The Intake in the photo also was designed for the street due to the small runners. This keeps the low end power up more for better street driving. Large runners of a Single plane need air velocity to keep the low end for the street. At the Strip they are fine if you are dumping at a High RPM and never letting it come down. You need to keep the air flow up. 

Like life Running a Tunnel Ram is full of compromise. If you want all the power single 4 if you want looks and ok leaving a bit of performance on the table a street ram will work. 


Again if you are doing an Automatic. Please make sure to visit the gear and stall on the converter to match the cam and intake or you will be hating life. 


I ran mine for a number of years with no issues after sorting out early tuning. I even got decent MPG around town vs my  stock big block in my daily driver. 

Pit Crew

Using a tunnel ram with 2 × 390 CFM Holley carburetors is the same as a single 780 CFM carburetor. Using a small plenum and a plenum divider on a tunnel ram can be more powerful at low speeds than a single 4 barrel single plane manifold with an open plenum. Intake manifold heat below the plenum is non existent on every single plane
manifold. I have dyno tested marine engines with tunnel rams with "reduced volume" plenums and plenum dividers and they have been more powerful at low speeds than the best single plane/single four barrels manifolds because of the direct shot of the air/fuel mixtures into the cylinder heads.

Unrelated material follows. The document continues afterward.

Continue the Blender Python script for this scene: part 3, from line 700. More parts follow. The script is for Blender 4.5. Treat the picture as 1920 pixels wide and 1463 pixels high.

True, but the ask isn't about making low speed power - he's thinking he has too much of that now.  He's looking for WOT top-end poop.  Too much carb on top of too much intake manifold, without enough breathing below it - clear through to the tailpipe - results in one thing: bog.

Pit Crew

Bog is created by low manifold vacuum which can be created with a single plane/single 4 barrel manifold with a plenum that is too large.
Usually an amateur will simply increase the accelerator pump shot.
Pit Crew

Low speed torque and throttle response is directly related to intake manifold vacuum. Intake manifold vacuum is directly related to plenum volume.
If the intake manifold is divided into two halves with a divider the volume is reduced by half and throttle response is dramatically increased. This is the primary reason why dual plane manifolds increase throttle response and torque. A tunnel ram with a plenum divider can be a very powerful low speed manifold for a street engine.